Will Google Ever Be Smart Enough to Go Cyberdyne?
Ever since Google began indexing the web way back around the turn of the center, it’s pretty much been the go to place for finding things online. In fact, before Facebook, Google was pretty much the #1, 100% starting point for anyone about to go online. Previously, one might fire up the ol’ AOL or go to Yahoo!’s directory pages and start clicking through: Web Services > Web Design > Freelance Web Designers > … and so on. The problem with this was that a huge percentage of the Web-surfing population was growing incredibly old waiting for 56k pages to load up just so they could get to their local list of pizza directories.
Over the years, Google has grown from a great web search company with a lousy logo to an all things web — email, calendars, social networking, healthcare, video — whatever can be done on the web, it’s likely you’ll be touching on Google’s toes to get to it.
But the problem is, Google still isn’t smart enough. For example, if you search for pgh
, the three letters Pittsburghers use to shorten their city’s name for bumper stickers and the like, Google brings up a stock entry for Pengrowth Energy Trust. They’re up 0.01 as of today, but really, who cares? Searching for Pittsburgh produces utterly different results, including a map. Anyone from Pittsburgh and probably most of the five people who care about Pengrowth Energy are aware that PGH = Pittsburgh, but Google can't seem to figure it out. I mean, we're talking about a behemoth web company that previously employed scholars to answer people's search queries and has offices in prestigious colleges like Pittsburgh's own Carnegie Mellon University. What's the issue, here, PGH?

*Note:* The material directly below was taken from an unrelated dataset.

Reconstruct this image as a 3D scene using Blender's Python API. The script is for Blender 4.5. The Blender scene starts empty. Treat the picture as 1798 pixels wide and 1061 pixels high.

And when it comes to location, for all of the Maps and Local and Places and Hotpot and everything else Google does that is so based around location, it doesn't seem to know when a company is based in the city of Pittsburgh itself, or say, outside in a nearby city (like Cranberry Township). Google still seems to give undue credit to domain names - so a domain like pittsburghwebdesign.com, with a site that sat with dummy copy for over a year (and which has now only recently been updated with actual copy), was hanging around the top three or four results for a search for pittsburgh web design
, though the company itself didn't seem to really even exist (a failing spurt off of an old ISP company here in Pittsburgh, it seems) and the website had one page of non-sense copy.
So the answer to the question posed by this post is "definitely not any time soon." The Terminator movies had it all wrong, the time for the uprising of the machines has long come and gone, and we're all still here. Google is not the new Cyberdyne, however it is highly likely that they will release a new service in the near future which allows you to chat with search engine spyders in a somewhat complicated interface via Orkut anytime soon.